(Records provided)
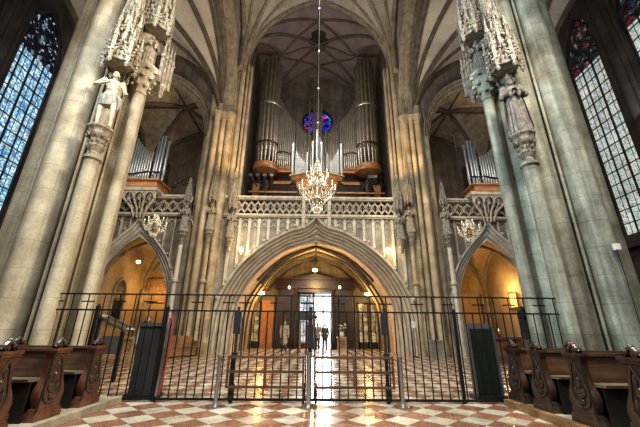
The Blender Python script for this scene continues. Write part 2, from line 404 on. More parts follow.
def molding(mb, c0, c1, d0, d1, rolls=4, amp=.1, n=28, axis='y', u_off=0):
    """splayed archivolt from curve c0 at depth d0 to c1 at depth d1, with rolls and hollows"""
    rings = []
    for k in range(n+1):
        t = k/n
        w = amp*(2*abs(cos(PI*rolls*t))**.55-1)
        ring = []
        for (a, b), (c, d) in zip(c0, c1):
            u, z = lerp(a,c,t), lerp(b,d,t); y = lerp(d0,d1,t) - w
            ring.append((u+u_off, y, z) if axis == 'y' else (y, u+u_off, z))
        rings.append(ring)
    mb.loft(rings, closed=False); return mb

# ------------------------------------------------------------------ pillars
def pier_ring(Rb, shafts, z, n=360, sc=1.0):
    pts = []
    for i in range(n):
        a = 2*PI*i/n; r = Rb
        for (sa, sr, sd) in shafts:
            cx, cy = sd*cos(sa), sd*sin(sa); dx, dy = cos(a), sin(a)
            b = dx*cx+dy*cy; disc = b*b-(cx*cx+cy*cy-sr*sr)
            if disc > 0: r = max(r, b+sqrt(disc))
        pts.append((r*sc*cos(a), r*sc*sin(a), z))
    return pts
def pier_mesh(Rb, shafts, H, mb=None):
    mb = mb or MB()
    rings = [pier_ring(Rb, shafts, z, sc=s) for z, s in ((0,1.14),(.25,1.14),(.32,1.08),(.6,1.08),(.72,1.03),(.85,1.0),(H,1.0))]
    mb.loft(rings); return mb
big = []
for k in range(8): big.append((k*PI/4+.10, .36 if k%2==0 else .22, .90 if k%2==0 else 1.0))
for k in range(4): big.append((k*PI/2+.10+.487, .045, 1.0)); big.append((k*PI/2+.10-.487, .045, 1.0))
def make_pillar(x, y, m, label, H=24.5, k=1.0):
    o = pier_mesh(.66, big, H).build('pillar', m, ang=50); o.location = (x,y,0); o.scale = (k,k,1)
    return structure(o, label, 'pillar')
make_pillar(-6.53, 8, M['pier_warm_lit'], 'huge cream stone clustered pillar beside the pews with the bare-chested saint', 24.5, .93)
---
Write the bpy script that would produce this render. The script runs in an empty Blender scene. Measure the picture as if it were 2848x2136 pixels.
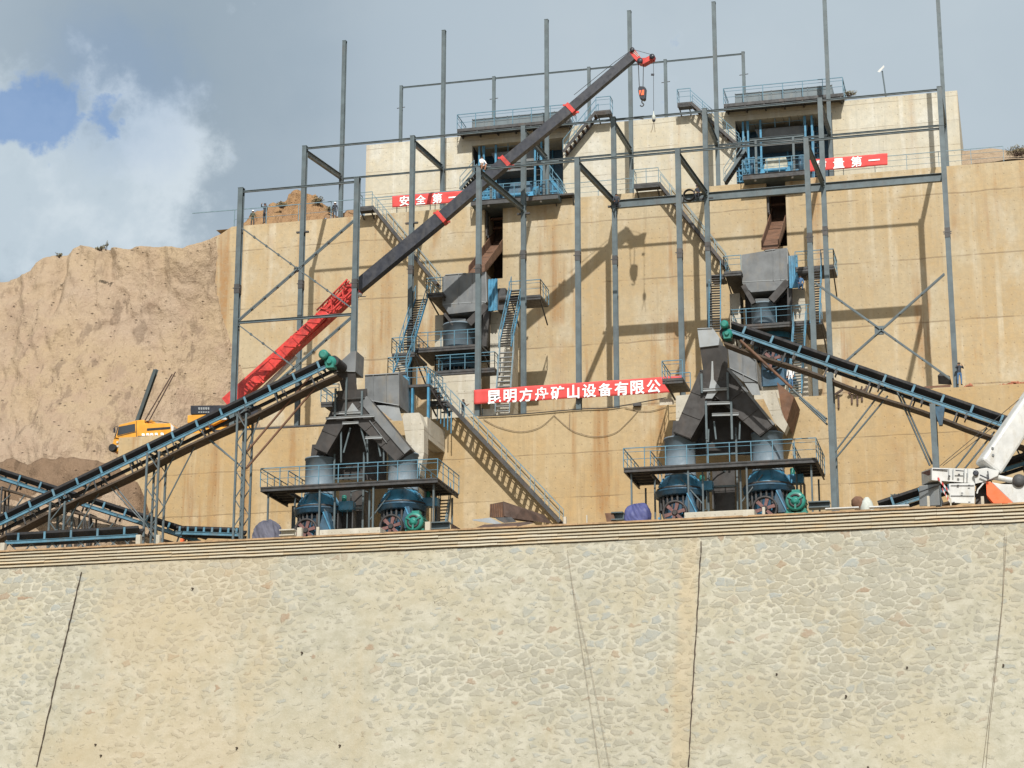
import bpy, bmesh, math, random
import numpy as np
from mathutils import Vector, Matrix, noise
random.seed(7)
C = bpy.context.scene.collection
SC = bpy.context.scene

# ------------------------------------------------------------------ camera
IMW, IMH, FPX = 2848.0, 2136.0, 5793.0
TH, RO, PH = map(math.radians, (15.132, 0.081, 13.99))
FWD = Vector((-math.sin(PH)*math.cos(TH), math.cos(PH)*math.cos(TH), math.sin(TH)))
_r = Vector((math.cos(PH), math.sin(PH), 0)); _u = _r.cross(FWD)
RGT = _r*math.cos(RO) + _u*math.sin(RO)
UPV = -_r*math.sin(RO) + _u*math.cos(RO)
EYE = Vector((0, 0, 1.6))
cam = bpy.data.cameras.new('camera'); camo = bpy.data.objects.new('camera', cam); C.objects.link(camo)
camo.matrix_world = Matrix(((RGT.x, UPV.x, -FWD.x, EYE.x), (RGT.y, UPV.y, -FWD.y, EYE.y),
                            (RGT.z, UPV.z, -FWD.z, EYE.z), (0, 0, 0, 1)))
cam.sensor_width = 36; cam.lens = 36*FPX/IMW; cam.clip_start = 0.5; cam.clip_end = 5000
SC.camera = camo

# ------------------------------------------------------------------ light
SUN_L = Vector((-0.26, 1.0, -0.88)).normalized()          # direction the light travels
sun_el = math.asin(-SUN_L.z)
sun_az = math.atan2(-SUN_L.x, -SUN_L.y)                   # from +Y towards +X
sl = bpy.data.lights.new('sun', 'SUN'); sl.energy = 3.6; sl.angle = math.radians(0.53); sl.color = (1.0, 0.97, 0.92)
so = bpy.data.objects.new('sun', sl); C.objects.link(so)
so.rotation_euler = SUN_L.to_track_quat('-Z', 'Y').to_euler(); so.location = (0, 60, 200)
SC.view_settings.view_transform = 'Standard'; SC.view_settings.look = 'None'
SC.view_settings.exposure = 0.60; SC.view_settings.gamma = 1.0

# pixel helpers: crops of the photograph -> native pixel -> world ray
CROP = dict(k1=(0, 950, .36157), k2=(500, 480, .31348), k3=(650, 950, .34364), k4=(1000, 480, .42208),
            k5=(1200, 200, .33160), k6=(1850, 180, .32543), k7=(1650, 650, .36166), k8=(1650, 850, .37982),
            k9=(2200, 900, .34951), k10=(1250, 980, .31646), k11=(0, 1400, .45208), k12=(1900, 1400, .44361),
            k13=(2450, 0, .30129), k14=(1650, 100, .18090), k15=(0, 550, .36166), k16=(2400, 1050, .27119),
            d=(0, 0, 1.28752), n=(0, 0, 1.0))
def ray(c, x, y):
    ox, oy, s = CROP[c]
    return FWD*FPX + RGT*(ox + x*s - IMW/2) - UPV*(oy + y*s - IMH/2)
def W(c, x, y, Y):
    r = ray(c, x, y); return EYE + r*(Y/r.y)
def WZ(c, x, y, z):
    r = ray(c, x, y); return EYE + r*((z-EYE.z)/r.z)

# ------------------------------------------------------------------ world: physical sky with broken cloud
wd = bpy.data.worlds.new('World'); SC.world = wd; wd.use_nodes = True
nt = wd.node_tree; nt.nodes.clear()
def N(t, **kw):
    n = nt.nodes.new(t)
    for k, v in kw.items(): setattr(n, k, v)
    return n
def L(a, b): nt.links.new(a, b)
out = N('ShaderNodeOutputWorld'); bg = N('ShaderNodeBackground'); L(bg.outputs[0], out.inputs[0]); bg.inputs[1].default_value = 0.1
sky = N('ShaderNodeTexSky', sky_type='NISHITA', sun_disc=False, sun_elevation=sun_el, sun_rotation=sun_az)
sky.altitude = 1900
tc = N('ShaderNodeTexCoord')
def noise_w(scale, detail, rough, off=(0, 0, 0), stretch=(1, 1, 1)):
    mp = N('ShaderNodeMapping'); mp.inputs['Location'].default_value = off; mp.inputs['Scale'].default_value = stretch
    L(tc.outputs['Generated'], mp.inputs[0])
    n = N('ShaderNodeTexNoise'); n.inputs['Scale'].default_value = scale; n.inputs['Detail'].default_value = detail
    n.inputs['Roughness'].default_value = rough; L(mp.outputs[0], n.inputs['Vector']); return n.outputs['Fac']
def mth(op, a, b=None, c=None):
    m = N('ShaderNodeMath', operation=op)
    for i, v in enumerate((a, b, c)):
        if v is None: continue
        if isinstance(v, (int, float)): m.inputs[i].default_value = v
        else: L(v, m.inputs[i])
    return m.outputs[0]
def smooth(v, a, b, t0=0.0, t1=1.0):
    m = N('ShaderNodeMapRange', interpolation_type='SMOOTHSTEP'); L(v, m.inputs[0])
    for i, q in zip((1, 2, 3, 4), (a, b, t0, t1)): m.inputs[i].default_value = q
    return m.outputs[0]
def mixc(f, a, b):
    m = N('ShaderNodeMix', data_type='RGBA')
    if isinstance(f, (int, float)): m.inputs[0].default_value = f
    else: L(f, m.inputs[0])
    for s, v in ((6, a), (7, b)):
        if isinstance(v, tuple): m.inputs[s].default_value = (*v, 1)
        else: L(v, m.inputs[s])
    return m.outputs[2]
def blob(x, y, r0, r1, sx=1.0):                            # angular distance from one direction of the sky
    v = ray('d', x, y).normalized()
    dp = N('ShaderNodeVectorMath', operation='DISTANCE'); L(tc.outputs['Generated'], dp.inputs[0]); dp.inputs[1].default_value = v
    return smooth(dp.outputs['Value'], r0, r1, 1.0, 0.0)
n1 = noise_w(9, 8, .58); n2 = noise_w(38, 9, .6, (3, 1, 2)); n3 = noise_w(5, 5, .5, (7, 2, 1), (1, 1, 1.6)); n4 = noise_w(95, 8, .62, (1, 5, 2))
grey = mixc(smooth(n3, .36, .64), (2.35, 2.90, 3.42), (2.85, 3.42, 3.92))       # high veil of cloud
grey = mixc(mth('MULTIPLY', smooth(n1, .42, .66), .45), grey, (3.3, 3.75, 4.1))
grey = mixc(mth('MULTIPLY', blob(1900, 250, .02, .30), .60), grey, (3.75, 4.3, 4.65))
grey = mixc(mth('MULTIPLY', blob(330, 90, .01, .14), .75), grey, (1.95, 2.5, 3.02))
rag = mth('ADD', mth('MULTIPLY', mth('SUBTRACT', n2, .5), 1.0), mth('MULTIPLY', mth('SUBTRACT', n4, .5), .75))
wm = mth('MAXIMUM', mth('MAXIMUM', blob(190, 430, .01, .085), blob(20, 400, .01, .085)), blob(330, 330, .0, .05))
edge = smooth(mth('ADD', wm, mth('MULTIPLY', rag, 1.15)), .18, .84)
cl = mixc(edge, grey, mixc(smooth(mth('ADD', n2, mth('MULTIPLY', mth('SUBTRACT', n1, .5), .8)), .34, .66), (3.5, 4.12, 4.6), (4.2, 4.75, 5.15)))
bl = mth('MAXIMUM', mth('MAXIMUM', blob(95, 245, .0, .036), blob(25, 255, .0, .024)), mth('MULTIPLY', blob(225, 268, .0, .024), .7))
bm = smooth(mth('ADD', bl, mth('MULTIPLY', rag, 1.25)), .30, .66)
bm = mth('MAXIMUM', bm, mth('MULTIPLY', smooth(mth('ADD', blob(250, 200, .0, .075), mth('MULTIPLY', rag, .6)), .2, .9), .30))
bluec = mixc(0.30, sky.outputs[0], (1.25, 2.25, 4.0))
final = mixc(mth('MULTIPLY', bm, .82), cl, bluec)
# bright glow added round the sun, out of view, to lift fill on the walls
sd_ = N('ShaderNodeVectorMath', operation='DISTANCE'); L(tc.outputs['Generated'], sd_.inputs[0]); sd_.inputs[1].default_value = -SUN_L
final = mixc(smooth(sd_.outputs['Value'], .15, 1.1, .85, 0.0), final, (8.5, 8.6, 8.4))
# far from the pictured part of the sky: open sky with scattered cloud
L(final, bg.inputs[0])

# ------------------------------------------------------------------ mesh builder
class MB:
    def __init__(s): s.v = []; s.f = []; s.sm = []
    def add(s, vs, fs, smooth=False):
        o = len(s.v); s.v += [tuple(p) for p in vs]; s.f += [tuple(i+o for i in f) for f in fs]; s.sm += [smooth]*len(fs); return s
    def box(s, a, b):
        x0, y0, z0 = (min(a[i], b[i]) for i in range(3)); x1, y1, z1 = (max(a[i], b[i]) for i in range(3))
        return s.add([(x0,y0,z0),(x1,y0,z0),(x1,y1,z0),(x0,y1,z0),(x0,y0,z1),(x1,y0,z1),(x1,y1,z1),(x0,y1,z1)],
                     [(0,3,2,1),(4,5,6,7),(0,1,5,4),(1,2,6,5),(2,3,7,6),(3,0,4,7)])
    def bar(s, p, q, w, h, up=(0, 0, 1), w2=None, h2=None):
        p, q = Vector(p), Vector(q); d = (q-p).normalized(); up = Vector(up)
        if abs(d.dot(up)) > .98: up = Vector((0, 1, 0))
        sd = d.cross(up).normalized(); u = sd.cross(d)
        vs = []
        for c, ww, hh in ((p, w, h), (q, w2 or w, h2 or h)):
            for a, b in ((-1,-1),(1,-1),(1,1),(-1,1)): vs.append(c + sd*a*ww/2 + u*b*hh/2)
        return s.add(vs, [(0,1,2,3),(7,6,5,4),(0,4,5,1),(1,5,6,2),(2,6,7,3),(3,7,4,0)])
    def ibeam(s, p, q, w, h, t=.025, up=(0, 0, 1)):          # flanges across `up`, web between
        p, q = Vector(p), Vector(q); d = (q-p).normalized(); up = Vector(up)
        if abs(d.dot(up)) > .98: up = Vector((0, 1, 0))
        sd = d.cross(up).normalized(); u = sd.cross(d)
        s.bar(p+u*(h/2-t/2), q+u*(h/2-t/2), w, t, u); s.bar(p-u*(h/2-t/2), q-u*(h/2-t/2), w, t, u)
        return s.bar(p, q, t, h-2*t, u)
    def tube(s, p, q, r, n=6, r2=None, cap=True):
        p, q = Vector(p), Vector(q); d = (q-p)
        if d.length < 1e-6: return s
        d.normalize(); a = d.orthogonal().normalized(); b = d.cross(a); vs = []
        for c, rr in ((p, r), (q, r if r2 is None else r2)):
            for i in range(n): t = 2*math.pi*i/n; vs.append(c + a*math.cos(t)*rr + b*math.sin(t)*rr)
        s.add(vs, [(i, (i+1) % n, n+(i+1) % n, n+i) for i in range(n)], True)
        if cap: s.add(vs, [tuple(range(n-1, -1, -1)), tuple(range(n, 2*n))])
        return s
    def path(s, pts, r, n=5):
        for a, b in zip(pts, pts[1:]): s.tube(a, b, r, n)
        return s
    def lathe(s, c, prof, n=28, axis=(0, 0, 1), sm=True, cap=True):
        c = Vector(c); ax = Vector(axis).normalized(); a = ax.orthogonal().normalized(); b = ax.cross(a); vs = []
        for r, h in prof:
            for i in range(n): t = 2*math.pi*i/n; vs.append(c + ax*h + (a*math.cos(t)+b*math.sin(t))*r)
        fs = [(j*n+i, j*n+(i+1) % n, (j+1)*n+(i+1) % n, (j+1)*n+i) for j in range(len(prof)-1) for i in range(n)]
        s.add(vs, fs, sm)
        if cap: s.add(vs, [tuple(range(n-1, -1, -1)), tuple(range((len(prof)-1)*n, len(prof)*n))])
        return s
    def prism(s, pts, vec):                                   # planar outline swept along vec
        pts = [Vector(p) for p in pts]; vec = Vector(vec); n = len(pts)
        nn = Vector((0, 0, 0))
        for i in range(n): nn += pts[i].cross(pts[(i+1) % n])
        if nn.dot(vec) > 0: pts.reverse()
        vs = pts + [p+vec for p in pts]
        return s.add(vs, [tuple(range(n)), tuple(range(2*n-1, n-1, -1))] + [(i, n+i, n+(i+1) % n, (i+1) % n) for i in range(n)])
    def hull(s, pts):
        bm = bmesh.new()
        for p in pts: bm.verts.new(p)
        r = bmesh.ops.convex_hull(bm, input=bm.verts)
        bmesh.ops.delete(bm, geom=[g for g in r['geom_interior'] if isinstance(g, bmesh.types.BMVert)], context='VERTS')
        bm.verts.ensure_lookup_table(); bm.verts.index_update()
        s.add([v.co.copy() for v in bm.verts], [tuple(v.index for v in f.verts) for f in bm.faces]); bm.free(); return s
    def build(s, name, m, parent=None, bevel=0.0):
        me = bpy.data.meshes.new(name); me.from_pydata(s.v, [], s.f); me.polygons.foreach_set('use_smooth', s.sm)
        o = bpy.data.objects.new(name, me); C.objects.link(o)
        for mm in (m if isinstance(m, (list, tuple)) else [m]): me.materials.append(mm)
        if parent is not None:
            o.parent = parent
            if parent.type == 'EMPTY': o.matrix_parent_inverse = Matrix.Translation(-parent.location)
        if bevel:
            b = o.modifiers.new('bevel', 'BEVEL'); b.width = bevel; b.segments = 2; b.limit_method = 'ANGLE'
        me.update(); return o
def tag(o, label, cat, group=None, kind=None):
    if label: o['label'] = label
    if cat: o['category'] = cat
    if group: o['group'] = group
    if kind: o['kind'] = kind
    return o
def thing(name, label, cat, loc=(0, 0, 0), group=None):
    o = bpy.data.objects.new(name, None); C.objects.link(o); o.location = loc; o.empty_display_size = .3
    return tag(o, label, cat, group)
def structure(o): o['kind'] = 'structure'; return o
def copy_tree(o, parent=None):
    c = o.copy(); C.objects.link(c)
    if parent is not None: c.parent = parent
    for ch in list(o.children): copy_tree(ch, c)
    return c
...
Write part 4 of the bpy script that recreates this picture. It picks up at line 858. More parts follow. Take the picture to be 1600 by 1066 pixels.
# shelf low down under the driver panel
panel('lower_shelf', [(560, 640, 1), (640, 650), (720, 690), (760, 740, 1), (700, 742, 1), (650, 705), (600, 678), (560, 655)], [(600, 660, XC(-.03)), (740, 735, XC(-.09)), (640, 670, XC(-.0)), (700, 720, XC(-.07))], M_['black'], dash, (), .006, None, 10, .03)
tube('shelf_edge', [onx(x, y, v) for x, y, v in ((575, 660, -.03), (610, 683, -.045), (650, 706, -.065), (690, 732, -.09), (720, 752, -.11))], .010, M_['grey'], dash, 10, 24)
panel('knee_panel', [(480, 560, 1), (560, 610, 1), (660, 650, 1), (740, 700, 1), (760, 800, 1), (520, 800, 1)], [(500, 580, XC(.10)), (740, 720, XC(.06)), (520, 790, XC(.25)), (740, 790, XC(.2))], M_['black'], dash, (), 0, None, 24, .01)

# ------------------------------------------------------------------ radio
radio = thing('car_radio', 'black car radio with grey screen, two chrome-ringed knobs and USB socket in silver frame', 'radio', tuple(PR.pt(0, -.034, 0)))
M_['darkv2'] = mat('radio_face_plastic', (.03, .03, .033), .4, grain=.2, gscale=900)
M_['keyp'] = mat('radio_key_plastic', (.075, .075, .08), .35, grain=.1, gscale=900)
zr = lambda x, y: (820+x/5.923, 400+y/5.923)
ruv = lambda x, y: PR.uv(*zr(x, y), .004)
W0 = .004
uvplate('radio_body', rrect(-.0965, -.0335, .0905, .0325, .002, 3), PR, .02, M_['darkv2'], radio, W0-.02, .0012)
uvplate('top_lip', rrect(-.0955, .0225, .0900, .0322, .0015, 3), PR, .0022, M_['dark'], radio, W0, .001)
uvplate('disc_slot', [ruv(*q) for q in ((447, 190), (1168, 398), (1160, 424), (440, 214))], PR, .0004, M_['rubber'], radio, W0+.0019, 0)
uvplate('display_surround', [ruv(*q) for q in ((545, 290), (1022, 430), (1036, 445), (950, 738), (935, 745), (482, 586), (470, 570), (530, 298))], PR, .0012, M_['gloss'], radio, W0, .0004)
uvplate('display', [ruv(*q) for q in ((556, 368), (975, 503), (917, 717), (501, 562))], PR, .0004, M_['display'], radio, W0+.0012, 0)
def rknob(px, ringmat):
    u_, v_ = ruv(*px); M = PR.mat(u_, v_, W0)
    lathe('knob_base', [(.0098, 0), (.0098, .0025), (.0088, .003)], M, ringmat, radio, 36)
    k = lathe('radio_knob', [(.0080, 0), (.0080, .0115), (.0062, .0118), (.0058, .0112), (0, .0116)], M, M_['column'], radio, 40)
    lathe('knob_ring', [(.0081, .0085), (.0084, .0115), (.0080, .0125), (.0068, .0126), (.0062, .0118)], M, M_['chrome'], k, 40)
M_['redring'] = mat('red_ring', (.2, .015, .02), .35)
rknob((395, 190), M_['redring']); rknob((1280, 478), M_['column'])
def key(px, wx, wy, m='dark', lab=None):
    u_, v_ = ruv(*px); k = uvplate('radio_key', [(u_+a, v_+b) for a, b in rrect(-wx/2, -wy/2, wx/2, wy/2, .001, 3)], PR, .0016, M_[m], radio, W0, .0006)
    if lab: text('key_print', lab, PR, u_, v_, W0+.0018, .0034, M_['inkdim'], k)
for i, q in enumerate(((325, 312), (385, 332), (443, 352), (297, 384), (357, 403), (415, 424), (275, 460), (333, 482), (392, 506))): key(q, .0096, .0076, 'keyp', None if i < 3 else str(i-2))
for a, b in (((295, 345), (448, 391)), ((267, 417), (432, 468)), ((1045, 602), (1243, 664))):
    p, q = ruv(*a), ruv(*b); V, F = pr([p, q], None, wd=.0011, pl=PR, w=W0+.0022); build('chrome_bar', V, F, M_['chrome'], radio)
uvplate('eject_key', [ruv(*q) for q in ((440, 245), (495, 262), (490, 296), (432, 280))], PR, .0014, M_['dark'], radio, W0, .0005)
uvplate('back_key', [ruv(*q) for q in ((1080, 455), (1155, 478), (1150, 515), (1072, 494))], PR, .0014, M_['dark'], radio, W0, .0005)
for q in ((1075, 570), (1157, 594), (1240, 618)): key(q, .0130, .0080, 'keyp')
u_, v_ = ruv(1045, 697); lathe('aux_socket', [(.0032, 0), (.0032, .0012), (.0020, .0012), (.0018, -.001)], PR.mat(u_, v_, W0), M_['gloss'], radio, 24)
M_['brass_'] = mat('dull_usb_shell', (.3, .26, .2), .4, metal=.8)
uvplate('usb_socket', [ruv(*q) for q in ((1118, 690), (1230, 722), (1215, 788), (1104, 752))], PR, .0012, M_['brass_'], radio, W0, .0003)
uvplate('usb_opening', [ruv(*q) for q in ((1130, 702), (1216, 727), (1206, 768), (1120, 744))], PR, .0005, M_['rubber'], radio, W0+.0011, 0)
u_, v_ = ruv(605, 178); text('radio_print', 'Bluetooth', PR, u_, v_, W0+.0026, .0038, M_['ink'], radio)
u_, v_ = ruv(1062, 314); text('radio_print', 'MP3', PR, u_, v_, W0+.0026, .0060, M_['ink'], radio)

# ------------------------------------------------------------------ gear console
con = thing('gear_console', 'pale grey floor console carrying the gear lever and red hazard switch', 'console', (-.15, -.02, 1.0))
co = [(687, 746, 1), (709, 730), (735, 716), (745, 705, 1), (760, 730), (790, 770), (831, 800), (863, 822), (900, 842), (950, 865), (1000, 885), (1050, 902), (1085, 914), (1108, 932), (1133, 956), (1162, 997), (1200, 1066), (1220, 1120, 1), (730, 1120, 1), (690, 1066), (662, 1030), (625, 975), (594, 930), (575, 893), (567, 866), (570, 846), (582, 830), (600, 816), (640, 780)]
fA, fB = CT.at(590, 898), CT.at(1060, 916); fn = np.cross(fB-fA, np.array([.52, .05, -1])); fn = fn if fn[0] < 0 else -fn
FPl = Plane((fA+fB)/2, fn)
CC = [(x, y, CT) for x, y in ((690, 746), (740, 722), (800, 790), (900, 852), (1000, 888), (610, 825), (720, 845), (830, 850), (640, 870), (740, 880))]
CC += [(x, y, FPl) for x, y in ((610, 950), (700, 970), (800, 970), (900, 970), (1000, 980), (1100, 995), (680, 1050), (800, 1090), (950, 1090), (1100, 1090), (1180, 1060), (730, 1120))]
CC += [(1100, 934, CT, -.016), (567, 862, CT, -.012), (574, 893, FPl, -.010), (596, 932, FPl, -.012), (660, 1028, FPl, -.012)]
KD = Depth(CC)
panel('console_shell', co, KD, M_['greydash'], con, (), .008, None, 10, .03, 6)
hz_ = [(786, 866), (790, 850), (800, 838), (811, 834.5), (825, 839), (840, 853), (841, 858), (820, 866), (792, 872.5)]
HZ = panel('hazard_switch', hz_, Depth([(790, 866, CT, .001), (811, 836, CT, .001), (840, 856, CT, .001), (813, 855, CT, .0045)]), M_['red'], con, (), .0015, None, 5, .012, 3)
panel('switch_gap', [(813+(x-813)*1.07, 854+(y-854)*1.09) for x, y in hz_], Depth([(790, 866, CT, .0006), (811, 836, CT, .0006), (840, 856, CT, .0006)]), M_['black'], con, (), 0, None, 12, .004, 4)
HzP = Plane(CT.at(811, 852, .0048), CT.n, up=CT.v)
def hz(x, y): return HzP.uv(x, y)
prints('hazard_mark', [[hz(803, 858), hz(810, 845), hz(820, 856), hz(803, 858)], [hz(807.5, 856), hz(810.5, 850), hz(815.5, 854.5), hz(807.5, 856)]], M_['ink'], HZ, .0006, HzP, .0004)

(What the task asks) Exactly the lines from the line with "Write part 4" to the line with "None, 24, .01)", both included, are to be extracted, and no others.

(Answer to this task)
Write part 4 of the bpy script that recreates this picture. It picks up at line 858. More parts follow. Take the picture to be 1600 by 1066 pixels.
# shelf low down under the driver panel
panel('lower_shelf', [(560, 640, 1), (640, 650), (720, 690), (760, 740, 1), (700, 742, 1), (650, 705), (600, 678), (560, 655)], [(600, 660, XC(-.03)), (740, 735, XC(-.09)), (640, 670, XC(-.0)), (700, 720, XC(-.07))], M_['black'], dash, (), .006, None, 10, .03)
tube('shelf_edge', [onx(x, y, v) for x, y, v in ((575, 660, -.03), (610, 683, -.045), (650, 706, -.065), (690, 732, -.09), (720, 752, -.11))], .010, M_['grey'], dash, 10, 24)
panel('knee_panel', [(480, 560, 1), (560, 610, 1), (660, 650, 1), (740, 700, 1), (760, 800, 1), (520, 800, 1)], [(500, 580, XC(.10)), (740, 720, XC(.06)), (520, 790, XC(.25)), (740, 790, XC(.2))], M_['black'], dash, (), 0, None, 24, .01)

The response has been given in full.